The NTSB's final report concludes that the probable cause of the 2018 Indiana crash in which three students were killed was a motorist’s failure to stop for their school bus. A contributing factor was the school district’s inadequate route safety assessment. Photo courtesy Indiana State Police

The NTSB's final report concludes that the probable cause of the 2018 Indiana crash in which three students were killed was a motorist’s failure to stop for their school bus. A contributing factor was the school district’s inadequate route safety assessment. Photo courtesy Indiana State Police

WASHINGTON, D.C. — The National Transportation Safety Board (NTSB) released on Tuesday the final report on its investigation into the fatal 2018 crash in Indiana in which a motorist failed to stop for a school bus.

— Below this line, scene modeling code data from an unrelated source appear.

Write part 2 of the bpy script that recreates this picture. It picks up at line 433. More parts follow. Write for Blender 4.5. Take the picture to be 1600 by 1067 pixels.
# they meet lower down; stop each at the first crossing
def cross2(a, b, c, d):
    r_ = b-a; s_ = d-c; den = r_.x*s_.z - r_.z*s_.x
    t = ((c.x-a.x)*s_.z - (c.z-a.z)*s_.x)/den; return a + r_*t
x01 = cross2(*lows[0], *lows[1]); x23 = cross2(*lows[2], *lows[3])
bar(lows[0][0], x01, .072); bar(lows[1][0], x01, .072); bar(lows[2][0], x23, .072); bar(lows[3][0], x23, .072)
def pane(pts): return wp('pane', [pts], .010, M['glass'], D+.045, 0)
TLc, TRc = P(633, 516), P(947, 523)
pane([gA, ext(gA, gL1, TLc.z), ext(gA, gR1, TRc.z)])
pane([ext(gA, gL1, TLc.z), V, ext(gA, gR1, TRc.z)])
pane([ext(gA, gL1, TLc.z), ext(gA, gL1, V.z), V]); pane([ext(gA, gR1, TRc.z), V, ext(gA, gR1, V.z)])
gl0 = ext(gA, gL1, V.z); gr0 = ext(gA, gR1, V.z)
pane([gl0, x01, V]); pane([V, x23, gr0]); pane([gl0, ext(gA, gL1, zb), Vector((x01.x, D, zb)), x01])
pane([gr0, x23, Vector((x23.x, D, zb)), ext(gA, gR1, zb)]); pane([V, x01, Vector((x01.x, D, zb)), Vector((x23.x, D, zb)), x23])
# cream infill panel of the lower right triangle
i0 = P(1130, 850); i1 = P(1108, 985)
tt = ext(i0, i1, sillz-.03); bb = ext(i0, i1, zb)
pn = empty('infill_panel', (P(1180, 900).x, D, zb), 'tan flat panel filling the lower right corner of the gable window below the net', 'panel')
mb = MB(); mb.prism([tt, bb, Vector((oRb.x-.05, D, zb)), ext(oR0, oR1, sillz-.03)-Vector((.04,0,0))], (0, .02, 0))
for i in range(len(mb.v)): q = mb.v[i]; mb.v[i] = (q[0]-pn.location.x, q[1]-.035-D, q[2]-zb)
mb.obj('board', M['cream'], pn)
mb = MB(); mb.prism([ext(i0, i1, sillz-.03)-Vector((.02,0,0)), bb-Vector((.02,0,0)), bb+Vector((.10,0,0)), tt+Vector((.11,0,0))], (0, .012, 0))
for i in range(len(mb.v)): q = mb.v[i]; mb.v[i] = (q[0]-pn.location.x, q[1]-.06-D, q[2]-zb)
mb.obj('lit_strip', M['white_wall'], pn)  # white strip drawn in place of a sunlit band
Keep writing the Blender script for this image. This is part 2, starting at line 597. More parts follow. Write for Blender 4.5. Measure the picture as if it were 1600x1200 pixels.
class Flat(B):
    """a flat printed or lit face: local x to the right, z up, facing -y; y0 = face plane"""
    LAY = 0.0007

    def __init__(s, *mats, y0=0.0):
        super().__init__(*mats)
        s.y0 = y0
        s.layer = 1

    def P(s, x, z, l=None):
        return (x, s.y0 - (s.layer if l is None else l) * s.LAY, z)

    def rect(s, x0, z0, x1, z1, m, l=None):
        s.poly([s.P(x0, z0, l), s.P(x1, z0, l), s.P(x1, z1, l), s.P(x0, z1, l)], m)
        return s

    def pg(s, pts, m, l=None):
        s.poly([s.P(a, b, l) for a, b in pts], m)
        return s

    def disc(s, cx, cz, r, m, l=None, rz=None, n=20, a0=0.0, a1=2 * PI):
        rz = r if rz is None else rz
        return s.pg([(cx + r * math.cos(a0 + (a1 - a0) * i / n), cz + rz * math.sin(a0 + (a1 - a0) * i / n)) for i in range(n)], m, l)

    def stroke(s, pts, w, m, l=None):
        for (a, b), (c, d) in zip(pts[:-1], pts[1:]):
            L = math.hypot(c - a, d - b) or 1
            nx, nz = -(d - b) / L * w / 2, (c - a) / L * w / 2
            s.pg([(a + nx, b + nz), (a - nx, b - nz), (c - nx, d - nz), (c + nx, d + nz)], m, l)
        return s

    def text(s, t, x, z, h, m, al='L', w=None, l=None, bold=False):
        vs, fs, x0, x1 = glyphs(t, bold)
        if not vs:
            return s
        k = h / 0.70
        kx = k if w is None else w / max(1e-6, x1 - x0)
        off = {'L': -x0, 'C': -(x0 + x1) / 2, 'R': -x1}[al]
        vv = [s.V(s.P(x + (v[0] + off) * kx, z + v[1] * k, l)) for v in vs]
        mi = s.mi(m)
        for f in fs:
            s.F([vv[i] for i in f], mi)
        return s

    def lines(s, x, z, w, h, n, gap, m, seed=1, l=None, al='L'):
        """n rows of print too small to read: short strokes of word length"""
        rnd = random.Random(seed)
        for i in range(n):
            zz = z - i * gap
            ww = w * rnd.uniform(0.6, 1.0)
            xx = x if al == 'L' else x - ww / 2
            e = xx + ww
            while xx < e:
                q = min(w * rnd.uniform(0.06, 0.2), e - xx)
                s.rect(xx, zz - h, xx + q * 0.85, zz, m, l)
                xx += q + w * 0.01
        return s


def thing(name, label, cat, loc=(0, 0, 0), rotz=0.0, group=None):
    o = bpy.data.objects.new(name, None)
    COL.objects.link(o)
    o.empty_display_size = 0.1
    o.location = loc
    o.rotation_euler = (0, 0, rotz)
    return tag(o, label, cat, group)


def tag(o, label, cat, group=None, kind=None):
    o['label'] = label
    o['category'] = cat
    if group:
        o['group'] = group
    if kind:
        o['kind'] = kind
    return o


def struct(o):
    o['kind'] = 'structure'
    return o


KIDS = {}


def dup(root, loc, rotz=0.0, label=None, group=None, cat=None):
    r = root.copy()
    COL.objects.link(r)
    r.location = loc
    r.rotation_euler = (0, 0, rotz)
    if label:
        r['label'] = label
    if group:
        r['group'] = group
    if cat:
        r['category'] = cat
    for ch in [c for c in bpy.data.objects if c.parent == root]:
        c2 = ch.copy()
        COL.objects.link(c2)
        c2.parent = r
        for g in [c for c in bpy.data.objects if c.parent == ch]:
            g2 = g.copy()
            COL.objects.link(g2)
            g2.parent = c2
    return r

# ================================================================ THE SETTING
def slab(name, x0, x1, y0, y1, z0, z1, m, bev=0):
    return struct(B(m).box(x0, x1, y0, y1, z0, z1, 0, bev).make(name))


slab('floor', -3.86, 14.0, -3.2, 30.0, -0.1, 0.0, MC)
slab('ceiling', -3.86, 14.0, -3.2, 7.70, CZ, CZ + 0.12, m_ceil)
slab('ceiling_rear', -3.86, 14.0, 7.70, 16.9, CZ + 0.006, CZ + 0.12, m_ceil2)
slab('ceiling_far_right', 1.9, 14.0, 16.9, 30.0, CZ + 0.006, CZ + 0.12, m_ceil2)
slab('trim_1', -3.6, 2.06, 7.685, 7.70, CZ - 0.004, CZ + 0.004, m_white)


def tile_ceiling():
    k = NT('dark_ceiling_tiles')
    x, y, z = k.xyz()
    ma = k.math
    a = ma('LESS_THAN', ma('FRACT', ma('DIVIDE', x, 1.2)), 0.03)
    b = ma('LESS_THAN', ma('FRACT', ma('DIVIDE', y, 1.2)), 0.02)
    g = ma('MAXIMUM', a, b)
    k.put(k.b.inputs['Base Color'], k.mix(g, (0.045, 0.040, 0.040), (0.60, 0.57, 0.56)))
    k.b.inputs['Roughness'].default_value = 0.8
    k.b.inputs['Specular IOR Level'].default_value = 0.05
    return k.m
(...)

The NTSB’s report concluded that the probable cause of the Oct. 30, 2018, Rochester, Ind., crash, which killed three students and injured one other, was the failure of Alyssa Shepherd, who was driving a pickup truck, to stop for the school bus, according to the board’s website. Shepherd did not stop the truck despite the bus’s activated and clearly visible warning lights and stop arm, as well as a roadway warning sign for an upcoming school bus stop.

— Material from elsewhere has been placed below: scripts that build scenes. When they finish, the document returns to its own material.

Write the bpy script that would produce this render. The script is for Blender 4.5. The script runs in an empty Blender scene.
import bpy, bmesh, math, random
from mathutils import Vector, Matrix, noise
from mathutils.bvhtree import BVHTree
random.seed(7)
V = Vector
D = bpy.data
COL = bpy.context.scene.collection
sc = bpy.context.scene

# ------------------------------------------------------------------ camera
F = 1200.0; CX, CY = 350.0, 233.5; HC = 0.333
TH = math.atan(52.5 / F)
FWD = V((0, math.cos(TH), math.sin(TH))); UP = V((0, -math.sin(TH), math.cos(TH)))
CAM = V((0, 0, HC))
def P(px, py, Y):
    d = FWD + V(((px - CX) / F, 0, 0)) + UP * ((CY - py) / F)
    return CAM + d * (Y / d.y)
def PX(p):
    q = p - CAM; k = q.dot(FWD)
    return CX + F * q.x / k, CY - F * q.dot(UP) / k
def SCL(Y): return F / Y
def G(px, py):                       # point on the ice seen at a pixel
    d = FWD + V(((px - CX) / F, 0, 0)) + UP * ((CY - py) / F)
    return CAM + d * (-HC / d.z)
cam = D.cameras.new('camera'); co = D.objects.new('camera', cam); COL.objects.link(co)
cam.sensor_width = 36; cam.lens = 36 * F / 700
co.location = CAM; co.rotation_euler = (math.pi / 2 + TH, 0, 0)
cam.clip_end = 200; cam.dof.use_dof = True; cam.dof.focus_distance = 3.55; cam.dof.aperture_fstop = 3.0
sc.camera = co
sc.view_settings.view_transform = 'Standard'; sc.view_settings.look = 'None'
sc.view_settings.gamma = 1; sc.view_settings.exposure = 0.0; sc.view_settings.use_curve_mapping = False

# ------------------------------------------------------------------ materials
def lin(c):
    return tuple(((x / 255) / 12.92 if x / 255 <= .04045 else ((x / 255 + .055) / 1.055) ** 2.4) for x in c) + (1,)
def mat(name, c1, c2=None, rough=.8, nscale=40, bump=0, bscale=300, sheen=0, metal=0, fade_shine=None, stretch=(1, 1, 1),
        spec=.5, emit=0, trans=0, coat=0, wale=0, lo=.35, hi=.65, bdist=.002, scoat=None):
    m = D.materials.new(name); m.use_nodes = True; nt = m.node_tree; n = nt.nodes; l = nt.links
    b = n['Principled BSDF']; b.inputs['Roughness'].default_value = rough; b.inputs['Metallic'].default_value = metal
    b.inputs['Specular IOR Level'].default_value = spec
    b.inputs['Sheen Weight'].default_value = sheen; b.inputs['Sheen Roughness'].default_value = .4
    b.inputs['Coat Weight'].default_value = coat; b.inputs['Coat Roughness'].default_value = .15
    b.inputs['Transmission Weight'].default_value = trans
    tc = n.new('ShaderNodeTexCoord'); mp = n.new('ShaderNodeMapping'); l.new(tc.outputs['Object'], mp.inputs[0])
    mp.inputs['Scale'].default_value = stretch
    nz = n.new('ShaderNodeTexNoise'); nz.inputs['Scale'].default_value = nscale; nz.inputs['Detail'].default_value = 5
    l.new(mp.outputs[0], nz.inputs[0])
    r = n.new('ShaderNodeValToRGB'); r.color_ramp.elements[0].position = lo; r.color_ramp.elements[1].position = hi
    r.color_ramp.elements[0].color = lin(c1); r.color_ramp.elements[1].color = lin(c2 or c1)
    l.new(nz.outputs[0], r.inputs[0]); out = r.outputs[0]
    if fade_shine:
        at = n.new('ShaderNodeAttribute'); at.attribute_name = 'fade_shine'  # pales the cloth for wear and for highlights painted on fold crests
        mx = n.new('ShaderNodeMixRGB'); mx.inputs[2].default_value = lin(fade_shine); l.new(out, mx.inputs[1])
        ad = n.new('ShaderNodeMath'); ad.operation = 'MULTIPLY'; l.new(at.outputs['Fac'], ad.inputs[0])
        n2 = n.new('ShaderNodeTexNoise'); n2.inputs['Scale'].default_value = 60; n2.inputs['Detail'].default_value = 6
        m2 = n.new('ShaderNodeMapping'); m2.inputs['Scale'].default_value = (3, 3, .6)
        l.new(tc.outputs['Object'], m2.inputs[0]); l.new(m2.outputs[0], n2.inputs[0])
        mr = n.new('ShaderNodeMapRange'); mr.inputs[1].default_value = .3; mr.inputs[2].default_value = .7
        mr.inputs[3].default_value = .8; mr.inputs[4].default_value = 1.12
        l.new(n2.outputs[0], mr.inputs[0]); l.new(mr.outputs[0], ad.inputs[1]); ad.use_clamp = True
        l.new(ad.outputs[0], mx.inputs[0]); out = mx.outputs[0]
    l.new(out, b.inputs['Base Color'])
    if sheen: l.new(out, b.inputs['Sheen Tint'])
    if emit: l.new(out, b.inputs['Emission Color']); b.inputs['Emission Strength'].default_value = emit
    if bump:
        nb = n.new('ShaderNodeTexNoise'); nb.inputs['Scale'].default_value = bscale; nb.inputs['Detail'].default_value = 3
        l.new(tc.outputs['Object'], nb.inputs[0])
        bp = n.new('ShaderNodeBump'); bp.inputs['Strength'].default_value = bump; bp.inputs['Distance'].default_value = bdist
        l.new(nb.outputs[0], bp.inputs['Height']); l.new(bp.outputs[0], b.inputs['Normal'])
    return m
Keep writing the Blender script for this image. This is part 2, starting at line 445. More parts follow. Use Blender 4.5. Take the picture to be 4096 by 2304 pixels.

As School Bus Fleet previously reported, Shepherd struck four students, killing 6-year-old twins Xzavier and Mason Ingle and their 9-year-old sister, Alivia Stahl, and seriously injuring an 11-year-old boy, later identified as Maverick Lowe. None of the occupants of the pickup truck or others waiting for the bus were injured.

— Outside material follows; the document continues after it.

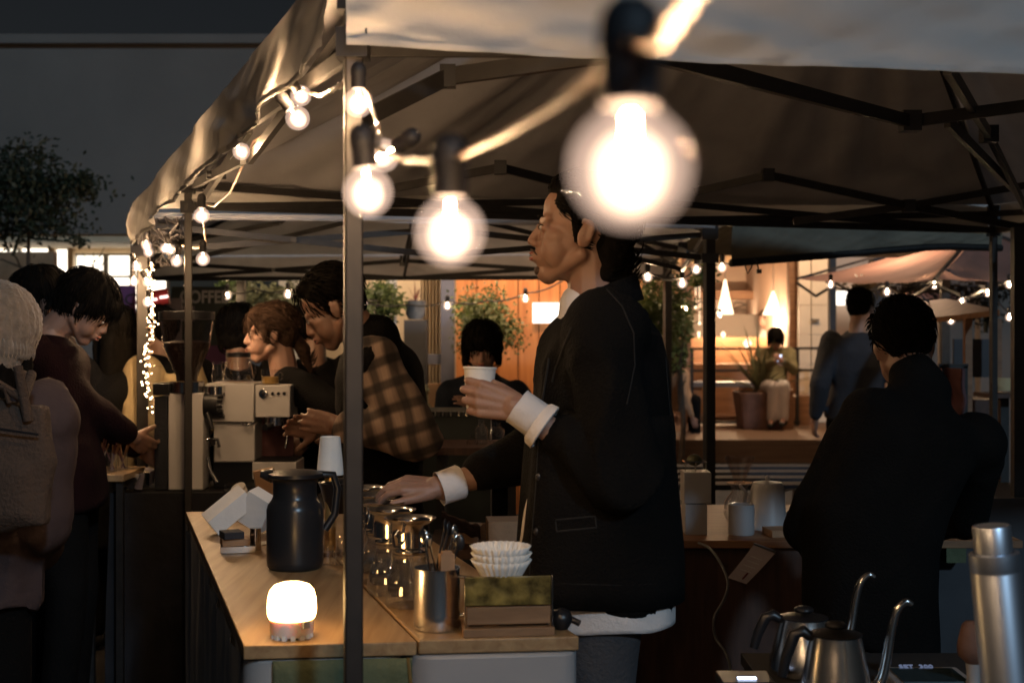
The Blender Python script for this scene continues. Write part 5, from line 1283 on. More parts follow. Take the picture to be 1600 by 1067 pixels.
# ---------------------------------------------------------------- kettle table in the right foreground
ZK = .735
t = thing('kettle_table', (1.2, 2.4, 0), 'black table with two steel kettles in the right foreground', 'table')
m = MB(); m.box((1.28, 2.35, ZK - .012), (1.60, .95, .024)); m.build('table_top', 'black_matte', t, bevel=.002)
for sx_ in (.53, 2.03):
    for sy_ in (1.95, 2.78):
        m = MB(); m.box((sx_, sy_, (ZK - .024) / 2), (.035, .035, ZK - .024)); m.build('leg', 'frame_metal', t)
def kettle(px, d, ytop, label, hw=56, ang=0):
    k = d / F; c = V((PX(px, d), d, ZK + .002)); Z = PZ(ytop, d) - c.z; t = thing('gooseneck_kettle', c, label, 'kettle', 'steel gooseneck kettles')
    w_ = hw * k; r_ = rz(R(ang))
    m = MB(); m.lathe([(.001, .001), (w_ * 1.02, .001), (w_ * 1.04, .01), (w_, .03), (w_ * .93, Z * .4), (w_ * .80, Z * .72), (w_ * .70, Z * .93), (w_ * .70, Z * .955)], c, 48); m.build('body', 'steel_brushed', t)
    m = MB(); m.lathe([(w_ * .72, Z * .95), (w_ * .73, Z * .965), (w_ * .50, Z * .99), (w_ * .25, Z), (.001, Z * 1.002)], c, 40); m.ell(c + V((0, 0, Z + .010)), (.020, .020, .008)); m.build('lid', 'black_plastic', t)
    def L(x, z, y=0): return c + r_ @ V((x, y, z))
    m = MB(); pts = [L(w_ * .92, .035), L(w_ * 1.25, .05), L(w_ * 1.42, .09), L(w_ * 1.55, .14), L(w_ * 1.70, .175), L(w_ * 1.95, .192), L(w_ * 2.15, .186)]
    q = []
    for i in range(len(pts) - 1):
        p0 = pts[max(0, i - 1)]; p1 = pts[i]; p2 = pts[i + 1]; p3 = pts[min(len(pts) - 1, i + 2)]
        for j in range(5):
            u = j / 5; q.append(.5 * ((2 * p1) + (p2 - p0) * u + (2 * p0 - 5 * p1 + 4 * p2 - p3) * u * u + (3 * p1 - p0 - 3 * p2 + p3) * u ** 3))
    m.path(q, [.0105 - .0055 * i / len(q) for i in range(len(q))], 10); m.build('spout', 'steel', t)
    m = MB(); m.path([L(-w_ * .70, Z * .92), L(-w_ * .92, Z * 1.0), L(-w_ * 1.15, Z * .95), L(-w_ * 1.38, Z * .68), L(-w_ * 1.5, Z * .42)], [.009, .011, .011, .010, .009], 10); m.build('handle', 'black_plastic', t)
    return t
kettle(1306, 2.40, 985, 'nearer steel gooseneck kettle, in front, in the right foreground', 56)
kettle(1256, 2.66, 960, 'farther steel gooseneck kettle, partly behind the other one', 52)
# scale
d = 2.5; c = V((PX(1452, d), d, ZK + .002)); t = thing('coffee_scale', c, 'flat white coffee scale with a lit display beside the kettles', 'scale')
m = MB(); m.box(c + V((0, 0, .016)), (.150, .15, .032)); m.build('body', 'white_plastic', t, bevel=.004)
m = MB(); m.box(c + V((0, .005, .0335)), (.120, .10, .003)); m.build('plate', 'oven_glass', t)
text('SET  300', c + V((-.040, .052, .0355)), .018, 'lit_lcd', t, rot=(R(12), 0, 0), name='display_digits')
d = 2.55; c = V((PX(1164, d), d, ZK + .002)); t = thing('small_scale', c, 'small dark scale glowing at the bottom edge left of the kettles', 'scale')
m = MB(); m.box(c + V((0, 0, .010)), (.10, .09, .020)); m.build('body', 'black_enamel', t, bevel=.003)
m = MB(); m.box(c + V((0, -.02, .022)), (.035, .014, .002)); m.build('display', 'lit_screen', t)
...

Contributing to the cause of the crash, according to the final report, was the Tippecanoe Valley School Corp.’s:

•    Inadequate safety assessment of school bus routes, resulting in the prevalence of bus stops that required student pedestrians to cross a 55 mph roadway to board a bus, increasing the risk of injury during a collision.
•    Failure to establish a clear policy regarding surrounding traffic for school bus drivers to follow in determining when it was safe to signal students to cross a roadway to board a school bus.

As a result of the investigation, SBF reported on April 7 when the NTSB released the abstract of the report, the board issued a total of 12 safety recommendations. The recommendations address safety issues including deficiencies in establishing safe school bus routes, failure of other drivers to stop or respond safely when approaching a stopped school bus, and a need for greater use of technologies to prevent collisions and mitigate injuries. Read the full report here.

As SBF previously reported, Shepherd was convicted in October of felony reckless homicide, as well as of a felony count of criminal recklessness, and a misdemeanor count for passing a school bus causing injury when the stop arm is extended. She was sentenced in December to four years in prison and three years of house arrest, three years of probation, and her driver’s license was suspended for 10 years. She is appealing her conviction.